The July-September period has not been an easy quarter for many publicly listed jewellers in India after the Reserve Bank of India (RBI) cracked the whip on burgeoning gold imports and sliding exports. According to industry sources, large jewellers are facing a severe inventory crunch and are left with stocks that would last only till the year-end. On the other side, jewellers’ debt is rising because now they have to pay the cost of gold upfront. Earlier, gold was available on lease.
“There is a severe inventory crunch, no doubt. Some jewellers work with a large inventory bank but others have been caught off-guard by RBI’s norms. They are facing more problems,” said an executive with a top jewellery firm.
Titan Co Ltd recently said it has only procured for gold requirement until November. Another jeweller, which did not wish to be named, said it had procured its requirement only until December. Almost all jewellers, including Tribhovandas Bhimji Zaveri Ltd, Gitanjali Gems Ltd and PC Jewellers Ltd, rely on imports for the jewellery they sell in the country and export to international markets. Titan has the licence to directly import up to 10 tonnes, but that is not the case with most others.
According to RBI’s norms, 80 per cent of the import has to be for domestic use, while 20 per cent is to be used for exports.
“The industry is facing several issues in the domestic market and 80:20 norm of the RBI makes it very difficult for domestic players to correlate with the international market, in addition to satisfying Indian demand, which is very high.. imports have comes down drastically,” said Haresh Soni, chairman of the All India Gems & Jewellery Trade Federation (GJF).
From June to October, total gold import was 125 tonnes, compared with 304 tonnes in April and May.
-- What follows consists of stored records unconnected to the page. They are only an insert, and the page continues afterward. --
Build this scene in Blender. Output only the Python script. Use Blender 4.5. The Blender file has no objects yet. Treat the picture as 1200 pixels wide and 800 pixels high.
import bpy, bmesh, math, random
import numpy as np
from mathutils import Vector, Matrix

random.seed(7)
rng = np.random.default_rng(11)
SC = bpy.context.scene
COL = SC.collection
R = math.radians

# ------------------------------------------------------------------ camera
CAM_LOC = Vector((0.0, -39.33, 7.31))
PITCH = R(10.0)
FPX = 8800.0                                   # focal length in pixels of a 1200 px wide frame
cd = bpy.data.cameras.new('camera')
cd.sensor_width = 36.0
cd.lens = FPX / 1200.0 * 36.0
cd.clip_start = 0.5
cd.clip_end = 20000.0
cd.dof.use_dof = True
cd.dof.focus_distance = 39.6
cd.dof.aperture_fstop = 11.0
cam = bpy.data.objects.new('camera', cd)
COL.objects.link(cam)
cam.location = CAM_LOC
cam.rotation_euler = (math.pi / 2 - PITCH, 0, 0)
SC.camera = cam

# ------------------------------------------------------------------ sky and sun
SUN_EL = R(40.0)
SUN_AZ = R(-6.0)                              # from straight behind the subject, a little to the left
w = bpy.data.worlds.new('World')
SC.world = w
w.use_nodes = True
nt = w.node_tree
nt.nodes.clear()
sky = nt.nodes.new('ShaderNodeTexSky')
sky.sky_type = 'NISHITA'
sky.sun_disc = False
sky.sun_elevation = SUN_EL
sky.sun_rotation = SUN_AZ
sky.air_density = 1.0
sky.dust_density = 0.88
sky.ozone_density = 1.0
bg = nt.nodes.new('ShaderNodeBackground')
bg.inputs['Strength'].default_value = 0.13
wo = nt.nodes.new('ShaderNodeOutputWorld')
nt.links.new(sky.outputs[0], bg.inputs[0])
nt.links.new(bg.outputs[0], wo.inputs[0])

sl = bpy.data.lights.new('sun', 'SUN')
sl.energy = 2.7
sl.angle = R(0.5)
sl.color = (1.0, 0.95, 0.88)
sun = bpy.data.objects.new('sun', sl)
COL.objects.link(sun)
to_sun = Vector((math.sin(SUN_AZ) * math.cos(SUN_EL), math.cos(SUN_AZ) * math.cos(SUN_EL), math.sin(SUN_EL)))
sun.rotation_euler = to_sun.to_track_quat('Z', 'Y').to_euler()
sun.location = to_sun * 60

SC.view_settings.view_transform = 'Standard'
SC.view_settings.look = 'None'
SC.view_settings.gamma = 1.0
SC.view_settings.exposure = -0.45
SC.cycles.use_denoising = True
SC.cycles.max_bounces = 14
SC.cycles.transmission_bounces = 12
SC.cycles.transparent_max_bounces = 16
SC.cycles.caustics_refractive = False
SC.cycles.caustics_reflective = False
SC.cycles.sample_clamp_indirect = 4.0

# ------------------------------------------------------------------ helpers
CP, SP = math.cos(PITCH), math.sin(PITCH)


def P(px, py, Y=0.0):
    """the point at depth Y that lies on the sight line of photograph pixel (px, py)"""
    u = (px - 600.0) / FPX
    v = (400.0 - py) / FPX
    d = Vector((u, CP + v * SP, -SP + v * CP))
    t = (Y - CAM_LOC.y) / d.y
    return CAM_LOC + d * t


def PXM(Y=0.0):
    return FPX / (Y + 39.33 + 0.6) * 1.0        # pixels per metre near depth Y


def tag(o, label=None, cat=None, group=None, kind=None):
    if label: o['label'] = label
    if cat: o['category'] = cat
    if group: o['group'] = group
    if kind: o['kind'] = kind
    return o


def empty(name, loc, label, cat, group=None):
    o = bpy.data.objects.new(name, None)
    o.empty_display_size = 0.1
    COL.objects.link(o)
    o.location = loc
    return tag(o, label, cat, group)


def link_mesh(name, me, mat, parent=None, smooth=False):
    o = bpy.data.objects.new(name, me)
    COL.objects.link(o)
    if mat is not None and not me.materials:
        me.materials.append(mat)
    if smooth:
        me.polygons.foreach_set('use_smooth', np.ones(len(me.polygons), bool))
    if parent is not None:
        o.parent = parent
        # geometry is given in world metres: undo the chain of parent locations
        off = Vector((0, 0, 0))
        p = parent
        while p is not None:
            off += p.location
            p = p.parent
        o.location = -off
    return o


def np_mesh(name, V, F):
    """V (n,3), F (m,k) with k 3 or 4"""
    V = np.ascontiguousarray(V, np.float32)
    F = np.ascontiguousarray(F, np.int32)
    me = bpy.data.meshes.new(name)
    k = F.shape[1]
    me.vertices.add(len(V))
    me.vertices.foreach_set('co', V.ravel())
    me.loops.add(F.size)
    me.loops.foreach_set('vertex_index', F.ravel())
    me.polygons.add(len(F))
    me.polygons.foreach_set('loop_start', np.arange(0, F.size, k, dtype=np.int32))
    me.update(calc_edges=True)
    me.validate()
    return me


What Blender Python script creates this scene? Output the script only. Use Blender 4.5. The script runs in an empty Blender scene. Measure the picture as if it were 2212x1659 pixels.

GJF will write to the finance minister, urging a reduction in import duties, which is currently at 10 per cent, as it causes the grey market to ‘flourish’. It will also urge the minister to lift the restrictions on gold loans. According to experts, RBI will relax its norms within the next six months after the current account deficit is contained.
Rising debt
Not only has the procurement of gold requirement led to a tight situation, but it has also driven companies into major debt, especially after RBI said importers should make an upfront payment in cash for their imports.
For instance, Titan, which started the year with zero debt, has Rs 950 crore debt as of end-October. The company uses a little over 20 tonnes of gold in a year.
Tara Jewellers’ chairman and managing director Rajeev Sheth said: “In view of the stringent gold supply policy, the company is redirecting its approach for the domestic market.” The firm owns 50 stores; it is reviewing the policy of owning its retail stores.
The high cost of importing the yellow metal has also resulted in a rise in illicit gold entering the country. Smaller, local jewellers procure the illicit material at seven-eight per cent lower rates and pass on the discount to their consumers. Analysts say bigger jewellers who buy some of their jewellery from third-party manufacturers may be actually selling some of this gold at their stores as they have no control over the gold procured by these third parties.
According to GJF estimates, the purchase of the gold coins and bars dropped 80 per cent in the Diwali season, while that of jewellery fell 25-30 per cent, against the backdrop of lower prices by smaller jewellers and a general slowdown in discretionary spending.